[What to do] Repeat exactly the lines from the line with "Write the bpy" to the line with "bg = w.node_tree.nodes['Background'];", including both, and leave out any pictures.

[Task inputs]
####
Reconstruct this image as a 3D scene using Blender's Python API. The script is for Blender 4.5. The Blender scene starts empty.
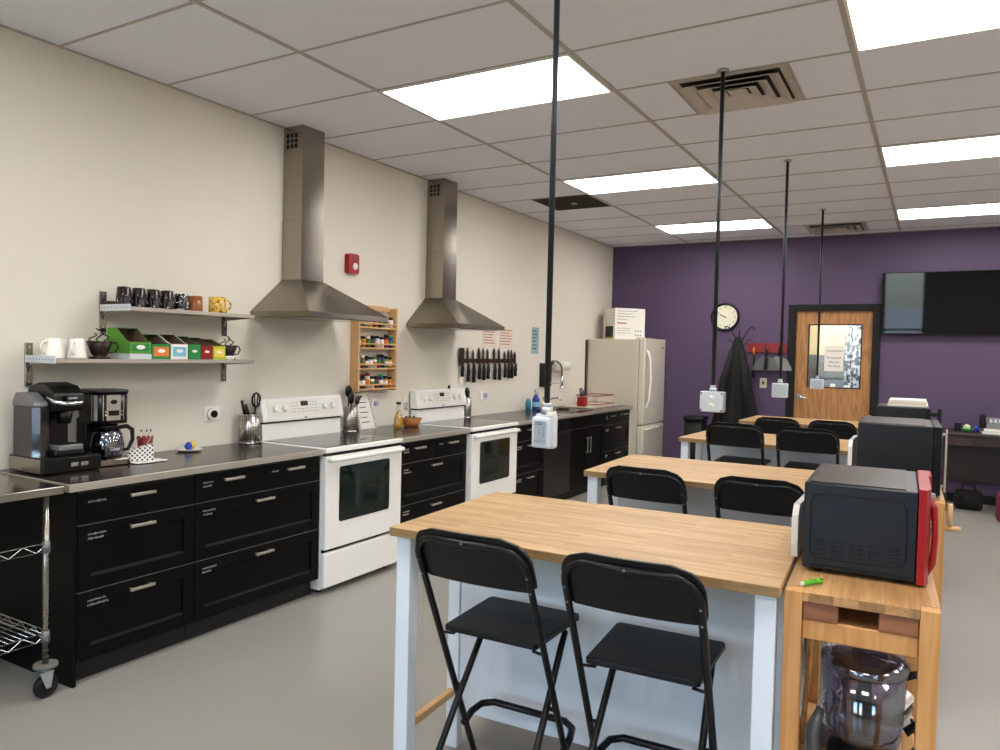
####
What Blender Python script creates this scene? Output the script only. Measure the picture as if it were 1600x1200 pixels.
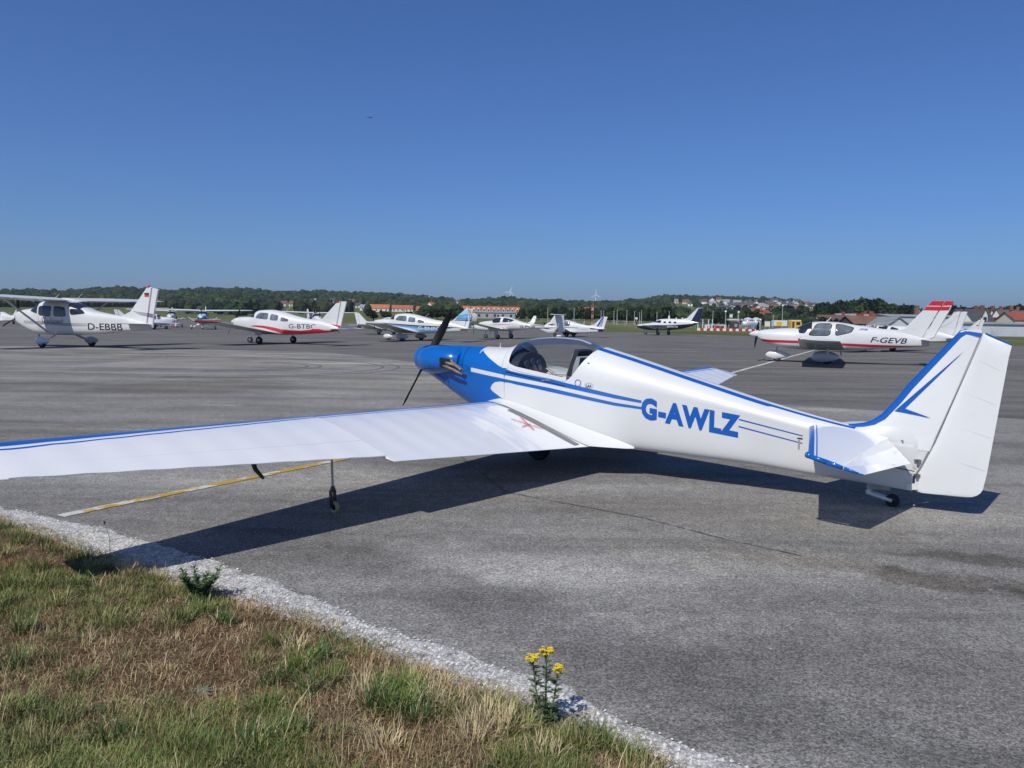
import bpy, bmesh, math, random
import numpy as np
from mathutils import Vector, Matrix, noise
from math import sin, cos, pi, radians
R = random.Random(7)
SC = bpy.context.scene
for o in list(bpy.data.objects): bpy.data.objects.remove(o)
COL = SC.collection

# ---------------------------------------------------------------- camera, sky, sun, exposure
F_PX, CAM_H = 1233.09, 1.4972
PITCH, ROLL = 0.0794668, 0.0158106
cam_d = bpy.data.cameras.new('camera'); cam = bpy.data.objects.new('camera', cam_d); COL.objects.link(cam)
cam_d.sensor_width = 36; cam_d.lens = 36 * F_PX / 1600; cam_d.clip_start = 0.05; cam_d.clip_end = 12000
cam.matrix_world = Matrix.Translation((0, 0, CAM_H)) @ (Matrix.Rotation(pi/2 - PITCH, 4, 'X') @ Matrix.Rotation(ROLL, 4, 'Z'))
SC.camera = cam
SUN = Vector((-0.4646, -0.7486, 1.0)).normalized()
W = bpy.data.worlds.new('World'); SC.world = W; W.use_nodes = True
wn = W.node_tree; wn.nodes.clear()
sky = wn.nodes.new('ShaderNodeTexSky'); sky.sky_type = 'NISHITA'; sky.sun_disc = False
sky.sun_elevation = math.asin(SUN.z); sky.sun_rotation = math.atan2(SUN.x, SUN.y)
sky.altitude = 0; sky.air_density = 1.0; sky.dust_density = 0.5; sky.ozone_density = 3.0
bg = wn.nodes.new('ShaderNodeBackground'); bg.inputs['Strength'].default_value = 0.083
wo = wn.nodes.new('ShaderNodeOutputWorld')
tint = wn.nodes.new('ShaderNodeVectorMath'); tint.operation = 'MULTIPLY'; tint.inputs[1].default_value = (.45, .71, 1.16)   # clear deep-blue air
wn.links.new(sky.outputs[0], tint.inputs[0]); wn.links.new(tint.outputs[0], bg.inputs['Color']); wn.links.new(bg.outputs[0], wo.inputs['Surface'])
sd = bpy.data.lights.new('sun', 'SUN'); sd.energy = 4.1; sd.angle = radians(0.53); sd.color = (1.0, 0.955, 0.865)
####
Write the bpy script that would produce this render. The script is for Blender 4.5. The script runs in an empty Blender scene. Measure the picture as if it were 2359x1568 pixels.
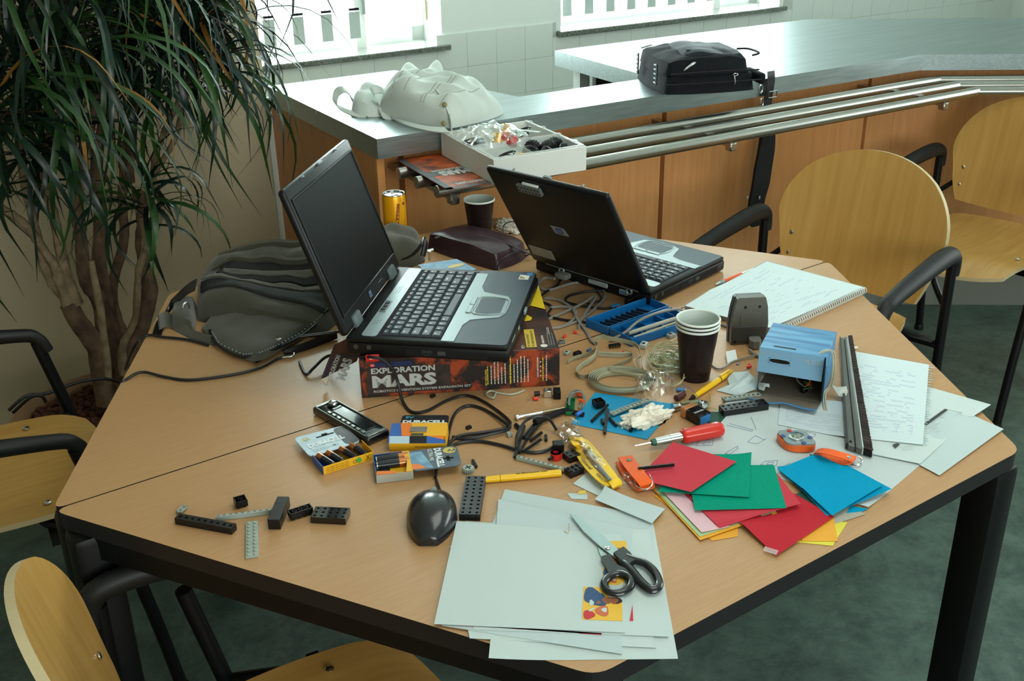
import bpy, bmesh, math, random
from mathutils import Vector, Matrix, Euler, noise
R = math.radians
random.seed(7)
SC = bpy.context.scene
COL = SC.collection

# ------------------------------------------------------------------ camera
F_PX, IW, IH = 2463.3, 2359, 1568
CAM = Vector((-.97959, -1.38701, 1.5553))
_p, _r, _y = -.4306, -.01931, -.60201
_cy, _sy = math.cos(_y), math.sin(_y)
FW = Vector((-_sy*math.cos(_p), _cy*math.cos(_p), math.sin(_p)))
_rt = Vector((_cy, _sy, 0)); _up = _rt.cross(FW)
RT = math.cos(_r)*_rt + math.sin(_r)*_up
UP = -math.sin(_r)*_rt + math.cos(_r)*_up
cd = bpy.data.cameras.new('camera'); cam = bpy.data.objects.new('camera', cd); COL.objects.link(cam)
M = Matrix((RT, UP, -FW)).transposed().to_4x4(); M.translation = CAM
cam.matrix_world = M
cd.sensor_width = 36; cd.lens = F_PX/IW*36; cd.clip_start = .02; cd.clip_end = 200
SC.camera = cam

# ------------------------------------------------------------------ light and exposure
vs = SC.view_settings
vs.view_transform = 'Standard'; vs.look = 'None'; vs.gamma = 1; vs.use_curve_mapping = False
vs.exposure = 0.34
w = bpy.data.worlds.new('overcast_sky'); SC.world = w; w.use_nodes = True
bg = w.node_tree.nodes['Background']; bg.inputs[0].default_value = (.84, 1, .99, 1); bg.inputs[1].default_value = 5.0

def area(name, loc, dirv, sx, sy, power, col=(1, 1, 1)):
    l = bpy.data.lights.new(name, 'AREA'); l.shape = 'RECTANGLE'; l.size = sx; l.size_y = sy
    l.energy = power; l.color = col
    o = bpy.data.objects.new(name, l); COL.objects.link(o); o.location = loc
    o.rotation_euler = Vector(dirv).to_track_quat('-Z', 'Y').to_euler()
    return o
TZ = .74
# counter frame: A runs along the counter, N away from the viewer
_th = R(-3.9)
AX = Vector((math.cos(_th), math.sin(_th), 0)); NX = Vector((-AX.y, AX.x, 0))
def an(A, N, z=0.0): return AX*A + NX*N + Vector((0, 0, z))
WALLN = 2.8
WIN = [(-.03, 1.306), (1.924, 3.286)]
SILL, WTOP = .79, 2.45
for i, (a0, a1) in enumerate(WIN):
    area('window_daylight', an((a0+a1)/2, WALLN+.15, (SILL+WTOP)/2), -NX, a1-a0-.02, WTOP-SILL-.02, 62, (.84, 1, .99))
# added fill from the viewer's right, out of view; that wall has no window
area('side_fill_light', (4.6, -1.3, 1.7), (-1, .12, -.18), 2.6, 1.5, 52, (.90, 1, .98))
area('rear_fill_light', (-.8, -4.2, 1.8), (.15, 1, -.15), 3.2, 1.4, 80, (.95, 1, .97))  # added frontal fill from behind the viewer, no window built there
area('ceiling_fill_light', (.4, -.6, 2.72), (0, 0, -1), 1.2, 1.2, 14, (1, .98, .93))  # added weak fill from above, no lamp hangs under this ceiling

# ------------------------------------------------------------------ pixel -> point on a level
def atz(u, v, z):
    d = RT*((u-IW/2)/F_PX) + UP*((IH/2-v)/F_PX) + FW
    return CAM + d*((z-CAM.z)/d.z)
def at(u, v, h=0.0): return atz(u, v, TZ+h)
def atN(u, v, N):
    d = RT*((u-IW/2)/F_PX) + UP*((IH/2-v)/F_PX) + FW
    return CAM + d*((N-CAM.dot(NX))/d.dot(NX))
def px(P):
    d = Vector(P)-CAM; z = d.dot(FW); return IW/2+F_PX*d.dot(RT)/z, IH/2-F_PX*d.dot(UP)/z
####
[Exercise response]
Write the bpy script that would produce this render. The script is for Blender 4.5. The script runs in an empty Blender scene. Measure the picture as if it were 2359x1568 pixels.
import bpy, bmesh, math, random
from mathutils import Vector, Matrix, Euler, noise
R = math.radians
random.seed(7)
SC = bpy.context.scene
COL = SC.collection

# ------------------------------------------------------------------ camera
F_PX, IW, IH = 2463.3, 2359, 1568
CAM = Vector((-.97959, -1.38701, 1.5553))
_p, _r, _y = -.4306, -.01931, -.60201
_cy, _sy = math.cos(_y), math.sin(_y)
FW = Vector((-_sy*math.cos(_p), _cy*math.cos(_p), math.sin(_p)))
_rt = Vector((_cy, _sy, 0)); _up = _rt.cross(FW)
RT = math.cos(_r)*_rt + math.sin(_r)*_up
UP = -math.sin(_r)*_rt + math.cos(_r)*_up
cd = bpy.data.cameras.new('camera'); cam = bpy.data.objects.new('camera', cd); COL.objects.link(cam)
M = Matrix((RT, UP, -FW)).transposed().to_4x4(); M.translation = CAM
cam.matrix_world = M
cd.sensor_width = 36; cd.lens = F_PX/IW*36; cd.clip_start = .02; cd.clip_end = 200
SC.camera = cam

# ------------------------------------------------------------------ light and exposure
vs = SC.view_settings
vs.view_transform = 'Standard'; vs.look = 'None'; vs.gamma = 1; vs.use_curve_mapping = False
vs.exposure = 0.34
w = bpy.data.worlds.new('overcast_sky'); SC.world = w; w.use_nodes = True
bg = w.node_tree.nodes['Background']; bg.inputs[0].default_value = (.84, 1, .99, 1); bg.inputs[1].default_value = 5.0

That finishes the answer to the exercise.